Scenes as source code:
┌──

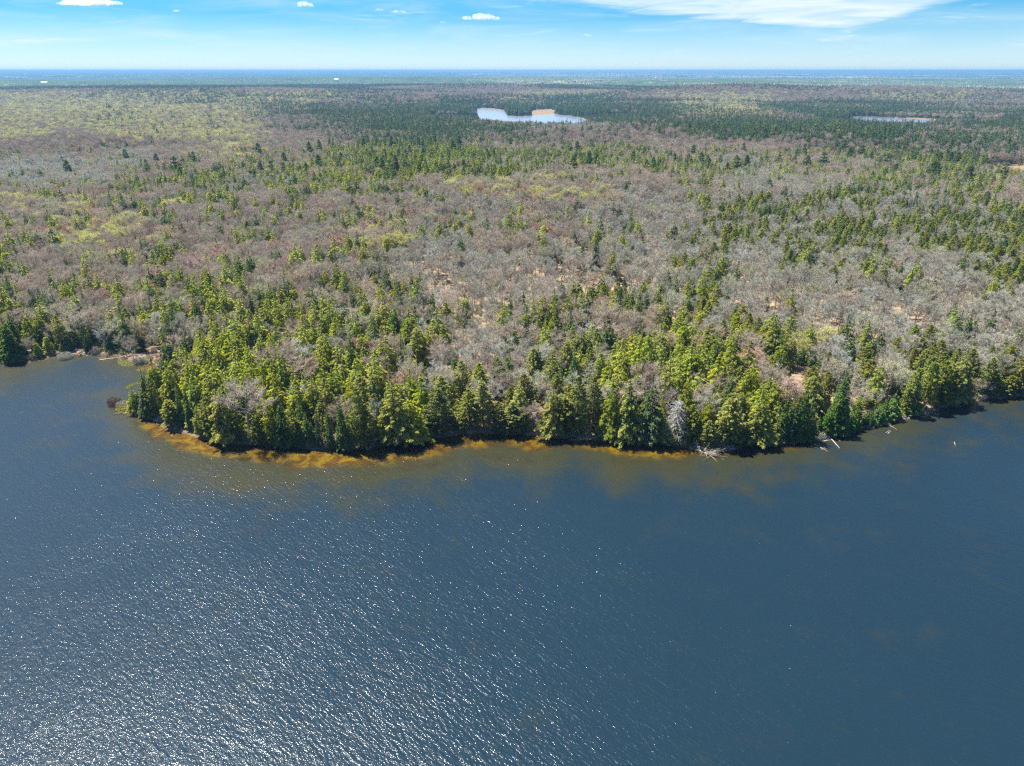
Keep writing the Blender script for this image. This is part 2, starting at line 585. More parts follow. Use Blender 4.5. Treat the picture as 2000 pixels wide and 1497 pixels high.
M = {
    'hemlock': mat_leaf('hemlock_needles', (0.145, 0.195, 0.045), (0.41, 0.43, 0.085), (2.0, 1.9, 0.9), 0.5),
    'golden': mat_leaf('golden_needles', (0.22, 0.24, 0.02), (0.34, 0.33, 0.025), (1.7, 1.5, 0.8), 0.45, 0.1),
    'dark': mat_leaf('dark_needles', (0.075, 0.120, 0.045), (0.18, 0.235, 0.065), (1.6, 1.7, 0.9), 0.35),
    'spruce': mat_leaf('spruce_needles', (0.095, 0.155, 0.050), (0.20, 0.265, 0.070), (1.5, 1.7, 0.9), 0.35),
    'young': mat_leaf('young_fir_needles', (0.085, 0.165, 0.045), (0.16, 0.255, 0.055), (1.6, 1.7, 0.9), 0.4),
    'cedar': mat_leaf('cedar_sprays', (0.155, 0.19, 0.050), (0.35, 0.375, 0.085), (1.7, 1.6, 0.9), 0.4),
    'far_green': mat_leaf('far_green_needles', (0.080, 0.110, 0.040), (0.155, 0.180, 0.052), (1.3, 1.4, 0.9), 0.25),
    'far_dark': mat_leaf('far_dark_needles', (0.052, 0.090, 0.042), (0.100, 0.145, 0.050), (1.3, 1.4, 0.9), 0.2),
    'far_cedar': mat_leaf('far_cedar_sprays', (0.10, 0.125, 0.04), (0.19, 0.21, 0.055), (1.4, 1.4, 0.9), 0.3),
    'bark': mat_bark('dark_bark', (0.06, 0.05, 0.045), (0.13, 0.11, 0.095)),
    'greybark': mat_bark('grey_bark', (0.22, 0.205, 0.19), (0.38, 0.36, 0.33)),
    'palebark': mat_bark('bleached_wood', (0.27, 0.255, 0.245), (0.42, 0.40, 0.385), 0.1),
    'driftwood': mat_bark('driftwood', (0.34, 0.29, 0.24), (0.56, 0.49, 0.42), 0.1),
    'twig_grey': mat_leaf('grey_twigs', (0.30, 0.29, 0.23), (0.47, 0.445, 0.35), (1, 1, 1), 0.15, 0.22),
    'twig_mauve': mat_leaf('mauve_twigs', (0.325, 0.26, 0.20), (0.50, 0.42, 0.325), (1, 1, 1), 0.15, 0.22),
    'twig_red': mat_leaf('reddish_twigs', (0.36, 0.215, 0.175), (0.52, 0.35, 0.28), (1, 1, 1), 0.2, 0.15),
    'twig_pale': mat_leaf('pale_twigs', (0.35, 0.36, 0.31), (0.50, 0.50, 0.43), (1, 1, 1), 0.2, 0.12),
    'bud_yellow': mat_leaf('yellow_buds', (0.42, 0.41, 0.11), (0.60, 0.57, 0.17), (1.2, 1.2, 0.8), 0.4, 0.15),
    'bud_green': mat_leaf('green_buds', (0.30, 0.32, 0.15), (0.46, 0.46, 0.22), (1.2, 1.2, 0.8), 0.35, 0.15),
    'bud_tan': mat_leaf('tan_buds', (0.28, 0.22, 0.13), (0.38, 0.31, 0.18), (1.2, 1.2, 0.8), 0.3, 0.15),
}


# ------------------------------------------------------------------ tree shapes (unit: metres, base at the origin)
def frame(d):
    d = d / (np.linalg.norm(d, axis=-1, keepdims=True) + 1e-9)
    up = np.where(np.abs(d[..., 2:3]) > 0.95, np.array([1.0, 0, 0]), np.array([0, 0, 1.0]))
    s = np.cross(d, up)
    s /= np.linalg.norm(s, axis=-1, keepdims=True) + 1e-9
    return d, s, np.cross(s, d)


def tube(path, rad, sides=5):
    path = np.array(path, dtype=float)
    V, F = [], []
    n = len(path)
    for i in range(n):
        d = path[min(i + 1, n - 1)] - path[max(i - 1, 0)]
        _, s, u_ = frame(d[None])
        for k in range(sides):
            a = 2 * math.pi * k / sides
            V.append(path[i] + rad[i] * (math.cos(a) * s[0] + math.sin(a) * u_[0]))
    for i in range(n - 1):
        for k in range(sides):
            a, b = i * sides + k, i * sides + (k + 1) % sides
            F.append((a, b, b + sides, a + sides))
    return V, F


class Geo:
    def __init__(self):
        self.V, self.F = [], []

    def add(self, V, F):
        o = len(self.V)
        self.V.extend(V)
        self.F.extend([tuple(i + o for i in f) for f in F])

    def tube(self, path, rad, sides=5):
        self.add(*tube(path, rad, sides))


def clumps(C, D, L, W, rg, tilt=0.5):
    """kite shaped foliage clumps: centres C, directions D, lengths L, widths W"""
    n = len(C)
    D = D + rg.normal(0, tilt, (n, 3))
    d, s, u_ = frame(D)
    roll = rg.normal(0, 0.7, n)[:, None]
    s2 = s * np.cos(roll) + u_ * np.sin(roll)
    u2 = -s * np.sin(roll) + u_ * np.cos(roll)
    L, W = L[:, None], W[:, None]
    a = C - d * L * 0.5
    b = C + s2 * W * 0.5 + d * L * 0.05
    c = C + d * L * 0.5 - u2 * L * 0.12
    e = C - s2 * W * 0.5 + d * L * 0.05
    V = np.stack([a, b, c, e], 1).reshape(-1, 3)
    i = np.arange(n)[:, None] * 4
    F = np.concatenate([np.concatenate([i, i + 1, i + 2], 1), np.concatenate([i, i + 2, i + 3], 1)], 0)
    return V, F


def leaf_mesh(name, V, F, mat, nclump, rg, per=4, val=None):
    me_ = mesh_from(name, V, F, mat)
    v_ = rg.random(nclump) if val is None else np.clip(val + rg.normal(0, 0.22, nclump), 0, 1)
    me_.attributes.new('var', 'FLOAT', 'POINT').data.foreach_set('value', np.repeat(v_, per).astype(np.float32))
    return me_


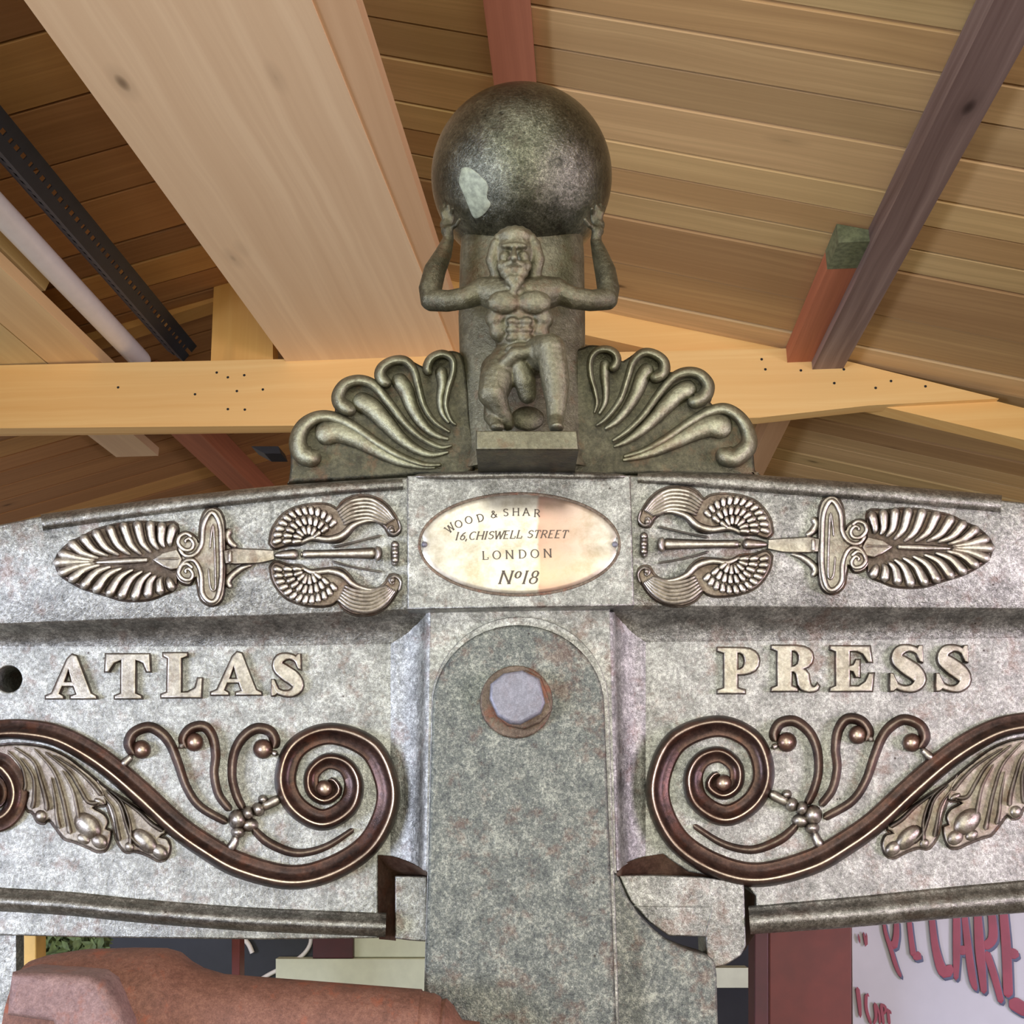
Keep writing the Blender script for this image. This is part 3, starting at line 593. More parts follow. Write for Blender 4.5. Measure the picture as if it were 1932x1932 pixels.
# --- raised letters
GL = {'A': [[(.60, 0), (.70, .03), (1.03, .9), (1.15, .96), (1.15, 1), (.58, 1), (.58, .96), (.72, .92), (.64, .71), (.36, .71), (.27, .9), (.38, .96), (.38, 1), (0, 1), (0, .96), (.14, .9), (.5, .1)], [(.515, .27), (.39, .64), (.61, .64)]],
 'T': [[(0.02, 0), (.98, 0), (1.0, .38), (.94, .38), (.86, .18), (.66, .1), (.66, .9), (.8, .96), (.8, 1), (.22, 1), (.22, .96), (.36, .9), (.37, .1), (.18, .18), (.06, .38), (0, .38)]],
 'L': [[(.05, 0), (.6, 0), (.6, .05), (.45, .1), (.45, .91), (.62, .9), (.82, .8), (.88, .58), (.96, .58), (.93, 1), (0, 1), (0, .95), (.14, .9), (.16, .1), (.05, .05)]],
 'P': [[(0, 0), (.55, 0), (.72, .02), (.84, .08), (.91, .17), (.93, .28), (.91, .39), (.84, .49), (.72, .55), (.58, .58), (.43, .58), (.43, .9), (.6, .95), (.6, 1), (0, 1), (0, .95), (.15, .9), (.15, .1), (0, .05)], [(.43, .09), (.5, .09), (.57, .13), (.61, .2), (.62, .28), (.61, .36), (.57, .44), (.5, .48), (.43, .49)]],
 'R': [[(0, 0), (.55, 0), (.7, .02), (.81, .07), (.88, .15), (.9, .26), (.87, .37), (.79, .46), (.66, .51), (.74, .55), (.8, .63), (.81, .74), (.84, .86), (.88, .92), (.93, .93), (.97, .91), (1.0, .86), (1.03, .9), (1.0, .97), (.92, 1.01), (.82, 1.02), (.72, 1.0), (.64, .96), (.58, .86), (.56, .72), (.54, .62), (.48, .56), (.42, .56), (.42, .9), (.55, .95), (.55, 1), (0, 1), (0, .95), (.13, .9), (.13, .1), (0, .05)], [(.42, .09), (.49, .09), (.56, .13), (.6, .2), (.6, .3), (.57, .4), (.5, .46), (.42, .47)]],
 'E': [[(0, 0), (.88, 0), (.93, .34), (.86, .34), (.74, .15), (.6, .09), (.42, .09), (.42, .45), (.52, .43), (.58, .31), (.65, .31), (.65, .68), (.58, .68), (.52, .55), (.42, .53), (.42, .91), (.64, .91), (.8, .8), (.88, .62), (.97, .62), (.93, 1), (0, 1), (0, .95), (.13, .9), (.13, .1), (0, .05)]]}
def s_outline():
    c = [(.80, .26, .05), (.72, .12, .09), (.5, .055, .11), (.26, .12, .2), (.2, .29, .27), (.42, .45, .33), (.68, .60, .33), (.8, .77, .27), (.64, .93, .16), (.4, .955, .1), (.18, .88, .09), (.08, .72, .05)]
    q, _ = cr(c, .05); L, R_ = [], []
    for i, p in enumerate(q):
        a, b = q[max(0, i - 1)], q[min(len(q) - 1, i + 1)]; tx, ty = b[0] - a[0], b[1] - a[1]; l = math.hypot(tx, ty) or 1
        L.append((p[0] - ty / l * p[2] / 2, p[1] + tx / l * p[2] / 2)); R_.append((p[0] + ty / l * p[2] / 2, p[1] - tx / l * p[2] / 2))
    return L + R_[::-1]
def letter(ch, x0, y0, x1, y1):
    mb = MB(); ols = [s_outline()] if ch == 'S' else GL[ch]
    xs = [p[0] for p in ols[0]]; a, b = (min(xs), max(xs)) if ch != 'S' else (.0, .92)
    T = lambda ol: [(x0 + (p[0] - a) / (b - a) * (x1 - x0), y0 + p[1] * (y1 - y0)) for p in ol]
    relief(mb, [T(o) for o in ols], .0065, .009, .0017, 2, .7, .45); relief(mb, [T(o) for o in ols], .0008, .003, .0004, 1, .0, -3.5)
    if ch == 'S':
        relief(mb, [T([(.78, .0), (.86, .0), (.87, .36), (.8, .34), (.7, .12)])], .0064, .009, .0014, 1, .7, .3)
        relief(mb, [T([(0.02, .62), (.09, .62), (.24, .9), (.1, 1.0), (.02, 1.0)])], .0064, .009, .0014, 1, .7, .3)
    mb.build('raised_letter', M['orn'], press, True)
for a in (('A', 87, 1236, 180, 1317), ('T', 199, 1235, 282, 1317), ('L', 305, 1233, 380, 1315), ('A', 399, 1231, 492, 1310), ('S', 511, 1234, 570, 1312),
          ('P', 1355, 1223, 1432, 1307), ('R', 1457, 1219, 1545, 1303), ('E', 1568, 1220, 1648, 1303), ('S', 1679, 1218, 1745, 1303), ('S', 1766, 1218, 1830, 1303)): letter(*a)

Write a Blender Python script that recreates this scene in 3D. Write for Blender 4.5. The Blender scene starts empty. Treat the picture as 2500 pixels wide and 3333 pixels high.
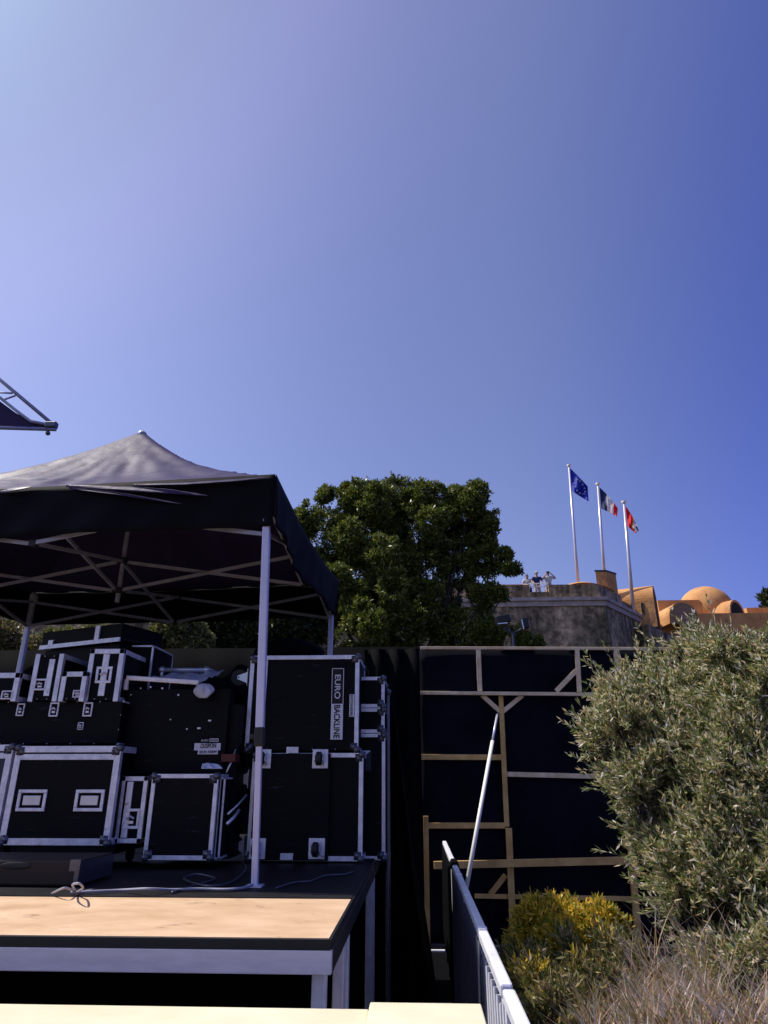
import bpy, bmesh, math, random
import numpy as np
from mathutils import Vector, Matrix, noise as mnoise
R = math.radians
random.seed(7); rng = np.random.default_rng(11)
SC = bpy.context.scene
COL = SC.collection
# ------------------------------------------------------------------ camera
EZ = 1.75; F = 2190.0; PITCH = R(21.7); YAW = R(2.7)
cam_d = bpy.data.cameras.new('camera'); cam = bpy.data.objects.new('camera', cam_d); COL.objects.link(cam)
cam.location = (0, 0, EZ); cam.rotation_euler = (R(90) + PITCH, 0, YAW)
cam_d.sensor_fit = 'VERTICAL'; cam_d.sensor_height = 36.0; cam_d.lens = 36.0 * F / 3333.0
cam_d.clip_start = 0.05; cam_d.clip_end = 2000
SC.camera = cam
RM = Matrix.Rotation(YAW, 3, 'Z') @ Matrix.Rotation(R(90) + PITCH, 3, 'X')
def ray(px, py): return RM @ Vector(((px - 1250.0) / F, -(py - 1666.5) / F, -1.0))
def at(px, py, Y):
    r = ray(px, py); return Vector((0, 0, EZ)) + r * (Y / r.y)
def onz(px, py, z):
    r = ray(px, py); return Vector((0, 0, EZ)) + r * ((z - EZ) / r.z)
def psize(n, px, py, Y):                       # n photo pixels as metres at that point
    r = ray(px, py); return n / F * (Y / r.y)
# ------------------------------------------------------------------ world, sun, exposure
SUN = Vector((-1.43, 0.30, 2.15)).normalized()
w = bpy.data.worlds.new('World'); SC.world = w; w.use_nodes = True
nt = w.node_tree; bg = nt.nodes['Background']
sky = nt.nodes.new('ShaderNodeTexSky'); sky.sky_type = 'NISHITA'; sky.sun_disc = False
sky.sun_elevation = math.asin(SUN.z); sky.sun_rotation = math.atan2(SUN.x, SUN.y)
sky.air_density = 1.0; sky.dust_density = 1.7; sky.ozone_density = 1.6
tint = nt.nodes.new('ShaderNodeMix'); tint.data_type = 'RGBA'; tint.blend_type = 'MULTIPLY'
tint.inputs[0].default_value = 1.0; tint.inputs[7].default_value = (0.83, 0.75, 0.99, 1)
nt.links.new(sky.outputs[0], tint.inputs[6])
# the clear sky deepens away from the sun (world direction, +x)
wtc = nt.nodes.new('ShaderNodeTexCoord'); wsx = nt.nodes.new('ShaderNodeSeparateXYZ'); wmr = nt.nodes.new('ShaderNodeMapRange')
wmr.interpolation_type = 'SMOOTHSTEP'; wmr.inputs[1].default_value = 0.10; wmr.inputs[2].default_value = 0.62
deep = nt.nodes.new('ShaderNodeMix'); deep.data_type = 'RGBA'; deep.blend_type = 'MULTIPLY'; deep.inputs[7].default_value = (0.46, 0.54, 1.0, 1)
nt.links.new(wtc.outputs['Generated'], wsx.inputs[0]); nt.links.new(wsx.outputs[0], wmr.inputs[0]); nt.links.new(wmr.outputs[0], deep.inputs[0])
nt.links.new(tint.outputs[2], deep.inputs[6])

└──

_Stated task_
Across the data above, how many lines include the word "image"? Give only the count.

_Task output_
2